Vila, is part of the woo[e]d city, it is the hotel of tomorrow. What’s we need most today is time. Each room focuses on a time-consuming everyday ritual that the guest may re-learn while visiting. The common spaces inbetween act as buffer zones where people meet, talk, and maybe learn to live again. The guests escape into a new way of living where we already live.




A Carbon Exchange is a regulated international market in permits to emit CO2 into the atmosphere. The Kyoto agreement commits its signatories to creating such a market. Carbon dioxide is the main man-made cause of the greenhouse effect. This market will work much like other financial or stock markets. The idea is that the CO2 market will shrink by agreement at regular intervals. London is the likely centre for such a diminishing market.

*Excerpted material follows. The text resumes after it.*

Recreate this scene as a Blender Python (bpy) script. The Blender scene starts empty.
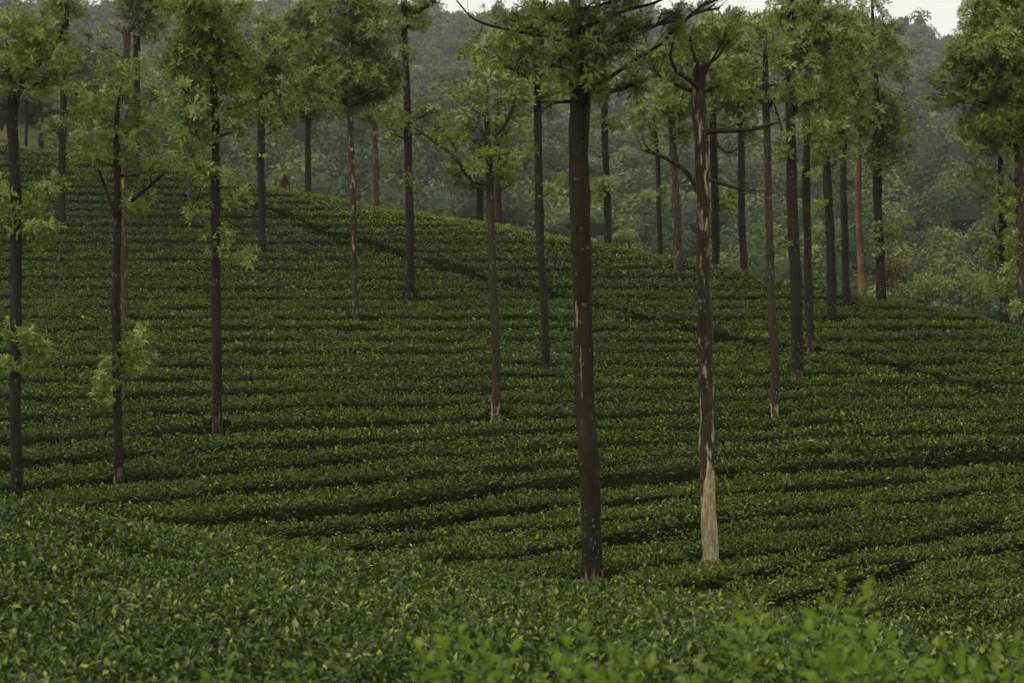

Lina chose a large site on the border of the City of London business district. She then argued that the setting for the carbon exchange should be a new urban quarter that embodies the best aspects of dense urban living. So unlike the mono functional City of London, her programme was mixed and changeable.

Half the site is occupied by a cluster of wooden towers. The other half became a densely wooded pocket park. The towers give her scheme a strong typological relationship with financial districts around the world. But here sustainably produced wood is used for structure and cladding instead of steel and glass. This scheme is ambiguous; it’s like a business district, but then it’s not. Similarly the idea of a carbon exchange is driven by global capitalism, but on the other hand it’s very opposed to it.

One of the towers became the ‘Vila In Between’ hotel. In this tower the plans’ hierarchy alters gradually from floor to floor as it twists. Lina’s design asks its inhabitants to be open to adaptation and change.